«Chiunque appicca il fuoco a rifiuti abbandonati ovvero depositati in maniera incontrollata in aree non autorizzate è punito con la reclusione da 2 a 5 anni». Questa la sanzione stabilita nel decreto Terra dei Fuochi, chiamato come la zona compresa tra Napoli e Caserta dove per anni sono state interrate illegalmente sostanze tossiche e sono stati bruciati senza controllo cumuli di rifiuti con un impatto devastante sulla salute dei cittadini. Dopo le proteste dei comitati spontanei contro l’indifferenza delle istituzioni, le inchieste giornalistiche e le denunce degli ambientalisti il Consiglio dei ministri nella seduta del 3 dicembre scorso ha finalmente approvato il dl che introduce il reato di combustione illecita dei rifiuti.
La prima norma del provvedimento infatti ha l’obiettivo di introdurre sanzioni penali per contrastare chi appicca i roghi tossici, oggi sanzionabili solo con contravvenzioni. Il decreto dà anche l’ok alla mappatura delle aree interessate e si semplificano e accelerano le bonifiche. Si tratta di «una risposta senza precedenti, forte, netta per recuperare tempo perduto» ha affermato il presidente del Consiglio Enrico Letta ammettendo il ritardo dello Stato su una questione di enormi proporzioni.

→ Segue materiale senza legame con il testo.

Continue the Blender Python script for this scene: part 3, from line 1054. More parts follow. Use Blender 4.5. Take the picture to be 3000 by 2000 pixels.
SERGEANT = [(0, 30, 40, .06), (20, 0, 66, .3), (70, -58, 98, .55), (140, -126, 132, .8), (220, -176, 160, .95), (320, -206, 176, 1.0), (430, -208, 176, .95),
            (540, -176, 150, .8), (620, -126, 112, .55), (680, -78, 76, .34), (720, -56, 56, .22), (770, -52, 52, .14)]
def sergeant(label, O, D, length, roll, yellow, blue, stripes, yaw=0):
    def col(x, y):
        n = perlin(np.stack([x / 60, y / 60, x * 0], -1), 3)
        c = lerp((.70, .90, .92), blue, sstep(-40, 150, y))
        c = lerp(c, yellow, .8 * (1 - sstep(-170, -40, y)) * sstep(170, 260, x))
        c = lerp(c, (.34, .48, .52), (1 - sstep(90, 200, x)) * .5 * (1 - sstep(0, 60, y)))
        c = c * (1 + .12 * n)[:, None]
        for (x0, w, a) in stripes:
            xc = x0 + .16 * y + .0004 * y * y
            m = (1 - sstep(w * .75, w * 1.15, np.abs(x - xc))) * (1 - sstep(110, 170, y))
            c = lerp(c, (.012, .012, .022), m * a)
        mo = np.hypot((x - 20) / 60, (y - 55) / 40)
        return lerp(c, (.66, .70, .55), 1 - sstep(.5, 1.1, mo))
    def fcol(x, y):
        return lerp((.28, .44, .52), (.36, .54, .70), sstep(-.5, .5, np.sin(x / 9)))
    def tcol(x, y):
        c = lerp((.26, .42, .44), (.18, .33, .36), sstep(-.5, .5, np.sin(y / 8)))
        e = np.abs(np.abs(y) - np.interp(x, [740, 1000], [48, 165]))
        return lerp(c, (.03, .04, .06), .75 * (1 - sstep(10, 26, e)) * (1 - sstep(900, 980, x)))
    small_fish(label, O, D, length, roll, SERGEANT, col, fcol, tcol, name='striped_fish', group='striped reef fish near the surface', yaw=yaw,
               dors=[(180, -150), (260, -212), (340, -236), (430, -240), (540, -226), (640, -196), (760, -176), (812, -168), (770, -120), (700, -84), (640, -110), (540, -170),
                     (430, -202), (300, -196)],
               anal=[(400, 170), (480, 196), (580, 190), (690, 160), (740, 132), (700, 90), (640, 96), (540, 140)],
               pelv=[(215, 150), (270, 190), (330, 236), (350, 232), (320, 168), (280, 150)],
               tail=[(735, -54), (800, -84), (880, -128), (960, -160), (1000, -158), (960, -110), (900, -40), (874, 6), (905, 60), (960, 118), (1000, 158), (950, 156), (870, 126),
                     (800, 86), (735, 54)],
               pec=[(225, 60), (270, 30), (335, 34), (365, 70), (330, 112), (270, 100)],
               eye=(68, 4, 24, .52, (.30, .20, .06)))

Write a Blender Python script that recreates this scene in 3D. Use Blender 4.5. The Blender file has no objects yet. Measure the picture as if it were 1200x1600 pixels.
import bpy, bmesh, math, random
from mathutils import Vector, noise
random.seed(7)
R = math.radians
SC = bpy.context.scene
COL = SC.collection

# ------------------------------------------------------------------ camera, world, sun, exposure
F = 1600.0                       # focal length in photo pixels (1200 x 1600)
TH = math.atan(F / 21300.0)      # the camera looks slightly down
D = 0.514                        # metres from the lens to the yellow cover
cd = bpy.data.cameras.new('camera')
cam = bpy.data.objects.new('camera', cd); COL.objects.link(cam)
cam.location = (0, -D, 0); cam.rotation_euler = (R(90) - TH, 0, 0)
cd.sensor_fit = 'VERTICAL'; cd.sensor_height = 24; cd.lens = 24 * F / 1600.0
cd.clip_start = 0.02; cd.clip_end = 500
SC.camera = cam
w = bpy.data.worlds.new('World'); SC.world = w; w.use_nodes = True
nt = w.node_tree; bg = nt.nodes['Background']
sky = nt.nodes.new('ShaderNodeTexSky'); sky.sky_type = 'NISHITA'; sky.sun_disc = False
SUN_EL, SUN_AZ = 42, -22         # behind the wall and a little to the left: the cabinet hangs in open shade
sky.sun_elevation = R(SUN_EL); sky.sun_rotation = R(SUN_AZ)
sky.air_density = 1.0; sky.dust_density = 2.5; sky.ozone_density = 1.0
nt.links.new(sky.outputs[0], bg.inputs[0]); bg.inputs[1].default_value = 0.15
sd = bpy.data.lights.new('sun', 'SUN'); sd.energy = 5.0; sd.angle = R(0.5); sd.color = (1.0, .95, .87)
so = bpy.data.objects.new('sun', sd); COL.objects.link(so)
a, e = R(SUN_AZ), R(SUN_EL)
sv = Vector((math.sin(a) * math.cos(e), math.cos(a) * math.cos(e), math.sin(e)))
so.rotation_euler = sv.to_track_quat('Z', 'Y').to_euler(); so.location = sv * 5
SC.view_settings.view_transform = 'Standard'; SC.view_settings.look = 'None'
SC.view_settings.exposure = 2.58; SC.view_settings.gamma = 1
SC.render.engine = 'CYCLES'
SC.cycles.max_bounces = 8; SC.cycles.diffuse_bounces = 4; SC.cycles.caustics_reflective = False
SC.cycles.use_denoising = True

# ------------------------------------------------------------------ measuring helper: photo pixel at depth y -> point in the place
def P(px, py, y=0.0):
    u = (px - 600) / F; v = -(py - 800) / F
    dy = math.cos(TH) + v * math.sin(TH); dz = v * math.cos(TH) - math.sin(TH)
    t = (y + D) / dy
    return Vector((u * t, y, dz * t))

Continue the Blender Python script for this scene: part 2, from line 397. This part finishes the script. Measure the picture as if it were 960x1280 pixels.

Nel decreto si afferma che pene ancora più aspre sono previste nel caso in cui sia appiccato il fuoco a rifiuti pericolosi o se i delitti sono commessi nell’ambito dell’attività di un’impresa e se i fatti sono commessi in territori che, al momento della condotta e comunque nei cinque anni precedenti, siano o siano stati interessati da dichiarazioni di stato di emergenza nel settore dei rifiuti. Nel testo inoltre è prevista la confisca dei mezzi di trasporto utilizzati per la commissione dei delitti e, alla sentenza di condanna, la confisca dell’area sulla quale è commesso il reato, «se di proprietà dell’autore o del compartecipe al reato, fatti salvi gli obblighi di bonifica e ripristino dello stato dei luoghi». Un’altra novità importante l’ha annunciata il ministro dell’Agricoltura Nunzia De Girolamo: «Qualora non fosse consentito l’accesso alle competenti autorità per effettuare i controlli, quei terreni saranno immediatamente inseriti nelle aree no-food (i prodotti non potranno essere venduti, ndr). Ovviamente, una volta acconsentiti i controlli e verificati i terreni, le stesse aree potrebbero uscire dalla lista no-food».
Problema nel problema, adesso, è stabilire quali aree è possibile coltivare perché non interessate dai fenomeni di inquinamento causati dalle ecomafie. Su questo punto il ministro dell’Ambiente Andrea Orlando ha spiegato come in una parte nel decreto è stabilita la perimetrazione delle aree agricole interessate (entro 150 giorni tutti i terreni saranno controllati) e «la classificazione dei suoli per sapere se sono coltivabili o meno, sulla base di parametri certi».